Cabe la reflexión crítica y democrática sobre si las penas impuestas sirven para algo o son contraproducentes
Luis Jiménez de Asúa, jurista histórico, indiscutiblemente democrático y republicano, sentó las bases para contradecir el criterio de que no hay presos políticos en un país democrático: “El delito político se perpetra por motivos altruistas, con ánimo de apresurar, de un modo más o menos utópico, el progreso político y social”. “Construir el delito político en base a concepciones democráticas y progresivas es la esencia misma de una correcta noción de delito político”. A partir de este criterio, afirmaba que los delitos más genuinamente políticos son la rebelión y la sedición.
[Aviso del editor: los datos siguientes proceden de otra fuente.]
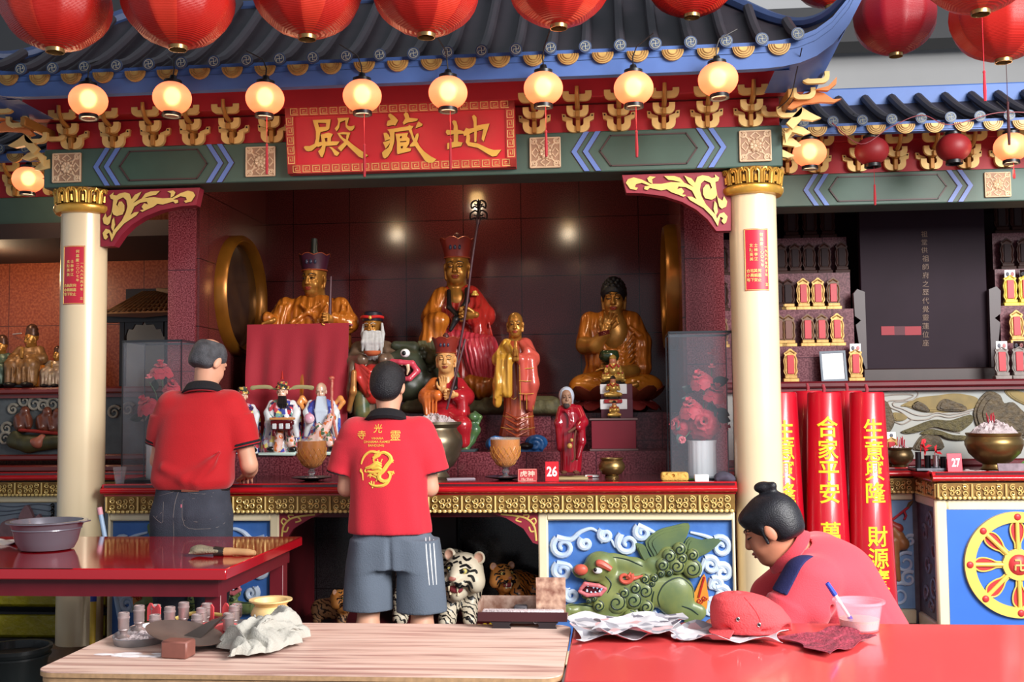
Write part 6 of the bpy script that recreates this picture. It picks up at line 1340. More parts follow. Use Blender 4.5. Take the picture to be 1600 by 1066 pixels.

Y se apoyaba en Pacheco, autor principal del Código de 1870, para proponer su concepto liberal de delito político, basado en que no haya severidad en su castigo, por ser preferentes “otros modos de corrección”, políticos. Esta reflexión histórica es de necesario recuerdo en nuestros días.
Juristas actuales, como Llorca Ortega, afirman que los delitos políticos, en nuestro Código Penal actual, se concretan fundamentalmente, en los de rebelión y sedición, delitos contra la Corona y contra las Instituciones del Estado.
En resumen: el concepto de delito político, y por lo tanto el correlativo de delincuente político y el de preso político, es un concepto presente en la legislación española, aunque, con esa denominación, no aparezca explícitamente en la ley penal aplicable a los correspondientes hechos delictivos previstos en distintos preceptos. Con estas precisiones, y desde esta perspectiva, es correcto afirmar que hoy en España hay delitos políticos y presos políticos, algunos condenados por sentencia firme, irrecurrible, judicialmente irreversible. Pero, en todo caso, la denominación ahora es irrelevante.
Ahora ya solo cabe la reflexión crítica y democrática sobre si las penas impuestas son adecuadas, si sirven para algo o son contraproducentes. Esta reflexión conecta con la consideración del delincuente político como oponente o como enemigo. Históricamente era un enemigo y la pena tendía a su eliminación. Todavía hoy, la más reciente experiencia indica que tiende al escarmiento exacerbado, desproporcionado.
Parece que va llegando el tiempo de desjudicialización y de considerar al delincuente político como oponente
Pero lo judicialmente irreversible puede no ser irremediable. Parece que va llegando el tiempo del reencuentro y la desjudicialización, y de considerar al delincuente político como oponente con el que convivir, no como enemigo al que erradicar. Su castigo debería ser compatible con criterios de utilidad y proporcionalidad, fieles a la enseñanza de los maestros Pacheco y Jiménez de Asúa. Hay fórmulas jurídicas que, sin propugnar la impunidad, están previstas para cuando la pena sea notablemente excesiva. Una sería la reforma del Código Penal, corrigiendo las peligrosas imprecisiones del delito de sedición, que propician interpretaciones rebuscadas que dan lugar a condenas absolutamente desmesuradas. Otra fórmula sería el indulto parcial. Son fórmulas que no implican al Poder Judicial, fórmulas de desjudicialización. Aunque, obviamente, la desjudicialización es difícilmente creíble sin una pronta liberación. Por todo ello, estas soluciones tienen grandes dificultades políticas, jurídicas y parlamentarias. Pero ninguna es imposible.